■ **Extracted data**:

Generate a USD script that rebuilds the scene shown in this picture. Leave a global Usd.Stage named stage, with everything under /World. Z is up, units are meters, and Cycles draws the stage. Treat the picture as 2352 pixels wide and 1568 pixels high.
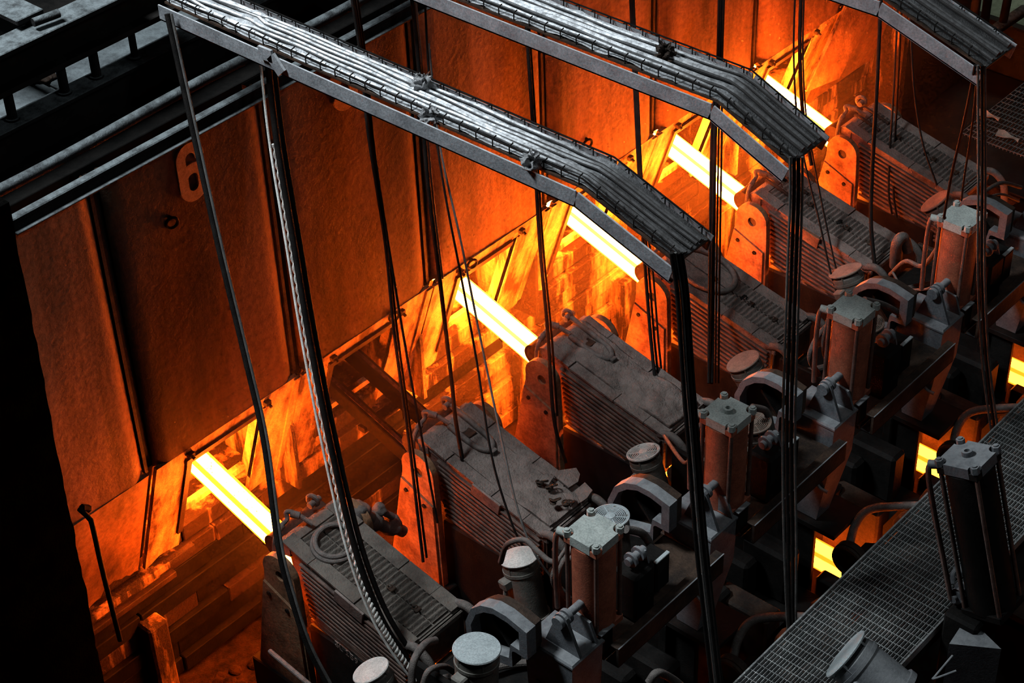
import math, random
import numpy as np, trimesh, manifold3d, shapely
from shapely.geometry import Polygon, Point
from pxr import Usd, UsdGeom, UsdLux, UsdShade, Gf, Sdf, Vt
import usdkit, meshkit

random.seed(7)
rng = np.random.default_rng(7)
stage = Usd.Stage.CreateInMemory()
UsdGeom.SetStageUpAxis(stage, 'Z'); UsdGeom.SetStageMetersPerUnit(stage, 1.0)
UsdGeom.Xform.Define(stage, '/World'); UsdGeom.Scope.Define(stage, '/World/Looks')

# ------------------------------------------------------------------ camera, lights, exposure
# x runs along the chamber wall (away from the camera), y into the wall, z up; unit metres
ROT = np.array([[0.6601178207897193, -0.7504660164686413, -0.03232987475263144],
                [-0.47656693618878376, -0.3851481873011685, -0.7902814872880799],
                [0.5806276069973486, 0.5370862425572942, -0.6118904722646198]])   # rows: right, down, forward
FPX = 4374.56
EYE = np.array([-6.55908464, -9.48734214, 9.6768577])
cam = UsdGeom.Camera.Define(stage, '/World/camera')
cam.CreateHorizontalApertureAttr(36.0); cam.CreateVerticalApertureAttr(24.0)
cam.CreateFocalLengthAttr(36.0 * FPX / 2352)
cam.CreateClippingRangeAttr(Gf.Vec2f(0.1, 200))
cam.CreateExposureAttr(0.0)
m = np.eye(4); m[0, :3] = ROT[0]; m[1, :3] = -ROT[1]; m[2, :3] = -ROT[2]; m[3, :3] = EYE
cam.AddTransformOp().Set(Gf.Matrix4d(*m.ravel().tolist()))


def area_lamp(name, pos, look, w, h, strength, color):
    l = UsdLux.RectLight.Define(stage, '/World/' + name)
    l.CreateWidthAttr(w); l.CreateHeightAttr(h); l.CreateIntensityAttr(strength); l.CreateColorAttr(Gf.Vec3f(*color))
    z = np.array(pos, float) - np.array(look, float); z /= np.linalg.norm(z)
    x = np.cross([0, 1, 0.01], z); x /= np.linalg.norm(x); y = np.cross(z, x)
    mm = np.eye(4); mm[0, :3] = x; mm[1, :3] = y; mm[2, :3] = z; mm[3, :3] = pos
    l.AddTransformOp().Set(Gf.Matrix4d(*mm.ravel().tolist()))


# the hall's cold high-bay lamps, above the near end of the machine and further down the hall
area_lamp('hall_lamp', (-3.0, 1.6, 11.0), (1.5, -2.0, 0), 2.0, 2.0, 122, (0.86, 0.95, 1.0))
area_lamp('hall_lamp_001', (3.0, -10.0, 12.0), (3.0, -4, 0), 2.0, 2.0, 12, (0.86, 0.96, 1.0))
area_lamp('hall_lamp_002', (16.0, 1.0, 1.5), (16, 1, -2.6), 1.2, 1.2, 9, (0.95, 1.0, 0.82))


def at(px, py, x=None, y=None, z=None):
    """the point of the plane x=, y= or z= that the photograph shows at a pixel (used to measure the place)"""
    d = ROT.T @ np.array([px - 1176.0, py - 784.0, FPX])
    for i, v in enumerate((x, y, z)):
        if v is not None:
            return EYE + d * (v - EYE[i]) / d[i]


# ------------------------------------------------------------------ materials
M = {}


def mat(name, nodes, links, surface='p.BSDF', volume=None):
    M[name] = usdkit.material(stage, '/World/Looks/' + name, nodes, links, surface=surface, volume=volume)


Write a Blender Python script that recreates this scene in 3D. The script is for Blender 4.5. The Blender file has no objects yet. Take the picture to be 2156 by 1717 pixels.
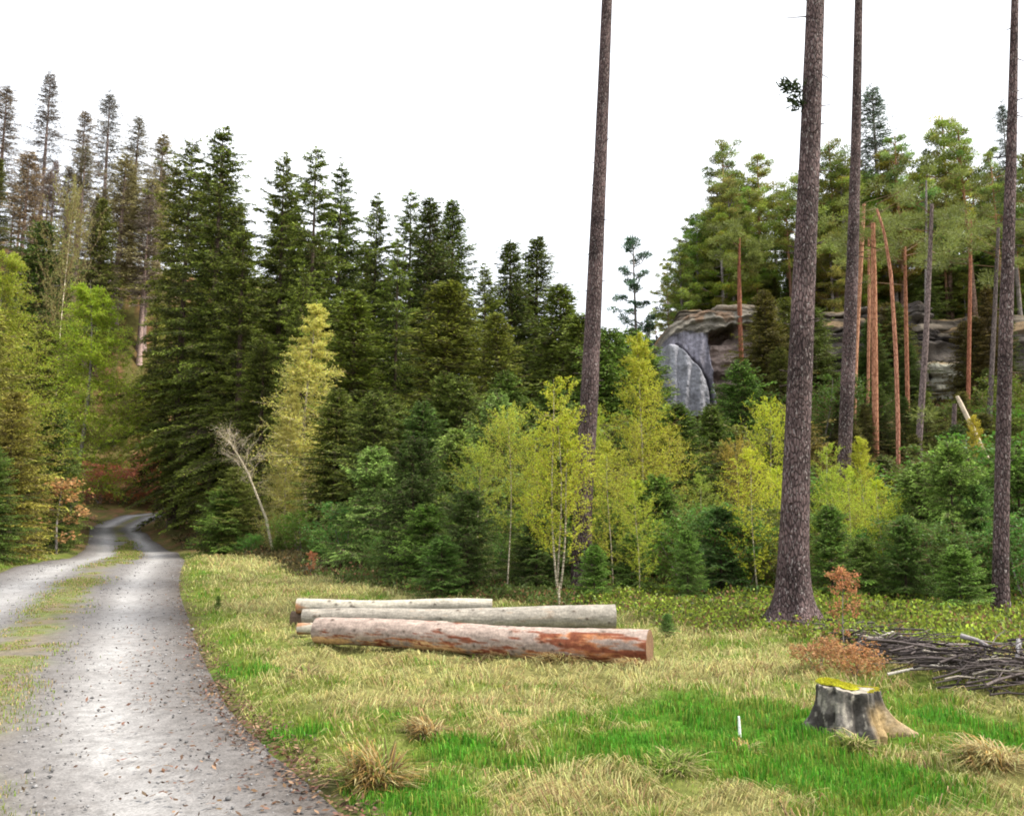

■ **Set task**: Write the listing out a second time exactly, dropping all images.

■ **Right answer**:
Generate a USD script that rebuilds the scene shown in this picture. Leave a global Usd.Stage named stage, with everything under /World. Z is up, units are meters, and Cycles draws the stage. Treat the picture as 2352 pixels wide and 1568 pixels high.
import math, random
import numpy as np, trimesh, manifold3d, shapely
from shapely.geometry import Polygon, Point
from pxr import Usd, UsdGeom, UsdLux, UsdShade, Gf, Sdf, Vt
import usdkit, meshkit

random.seed(7)
rng = np.random.default_rng(7)
stage = Usd.Stage.CreateInMemory()
UsdGeom.SetStageUpAxis(stage, 'Z'); UsdGeom.SetStageMetersPerUnit(stage, 1.0)
UsdGeom.Xform.Define(stage, '/World'); UsdGeom.Scope.Define(stage, '/World/Looks')

# ------------------------------------------------------------------ camera, lights, exposure
# x runs along the chamber wall (away from the camera), y into the wall, z up; unit metres
ROT = np.array([[0.6601178207897193, -0.7504660164686413, -0.03232987475263144],
                [-0.47656693618878376, -0.3851481873011685, -0.7902814872880799],
                [0.5806276069973486, 0.5370862425572942, -0.6118904722646198]])   # rows: right, down, forward
FPX = 4374.56
EYE = np.array([-6.55908464, -9.48734214, 9.6768577])
cam = UsdGeom.Camera.Define(stage, '/World/camera')
cam.CreateHorizontalApertureAttr(36.0); cam.CreateVerticalApertureAttr(24.0)
cam.CreateFocalLengthAttr(36.0 * FPX / 2352)
cam.CreateClippingRangeAttr(Gf.Vec2f(0.1, 200))
cam.CreateExposureAttr(0.0)
m = np.eye(4); m[0, :3] = ROT[0]; m[1, :3] = -ROT[1]; m[2, :3] = -ROT[2]; m[3, :3] = EYE
cam.AddTransformOp().Set(Gf.Matrix4d(*m.ravel().tolist()))


def area_lamp(name, pos, look, w, h, strength, color):
    l = UsdLux.RectLight.Define(stage, '/World/' + name)
    l.CreateWidthAttr(w); l.CreateHeightAttr(h); l.CreateIntensityAttr(strength); l.CreateColorAttr(Gf.Vec3f(*color))
    z = np.array(pos, float) - np.array(look, float); z /= np.linalg.norm(z)
    x = np.cross([0, 1, 0.01], z); x /= np.linalg.norm(x); y = np.cross(z, x)
    mm = np.eye(4); mm[0, :3] = x; mm[1, :3] = y; mm[2, :3] = z; mm[3, :3] = pos
    l.AddTransformOp().Set(Gf.Matrix4d(*mm.ravel().tolist()))


# the hall's cold high-bay lamps, above the near end of the machine and further down the hall
area_lamp('hall_lamp', (-3.0, 1.6, 11.0), (1.5, -2.0, 0), 2.0, 2.0, 122, (0.86, 0.95, 1.0))
area_lamp('hall_lamp_001', (3.0, -10.0, 12.0), (3.0, -4, 0), 2.0, 2.0, 12, (0.86, 0.96, 1.0))
area_lamp('hall_lamp_002', (16.0, 1.0, 1.5), (16, 1, -2.6), 1.2, 1.2, 9, (0.95, 1.0, 0.82))


def at(px, py, x=None, y=None, z=None):
    """the point of the plane x=, y= or z= that the photograph shows at a pixel (used to measure the place)"""
    d = ROT.T @ np.array([px - 1176.0, py - 784.0, FPX])
    for i, v in enumerate((x, y, z)):
        if v is not None:
            return EYE + d * (v - EYE[i]) / d[i]


# ------------------------------------------------------------------ materials
M = {}


def mat(name, nodes, links, surface='p.BSDF', volume=None):
    M[name] = usdkit.material(stage, '/World/Looks/' + name, nodes, links, surface=surface, volume=volume)


Write a Blender Python script that recreates this scene in 3D. The script is for Blender 4.5. The Blender file has no objects yet. Take the picture to be 2156 by 1717 pixels.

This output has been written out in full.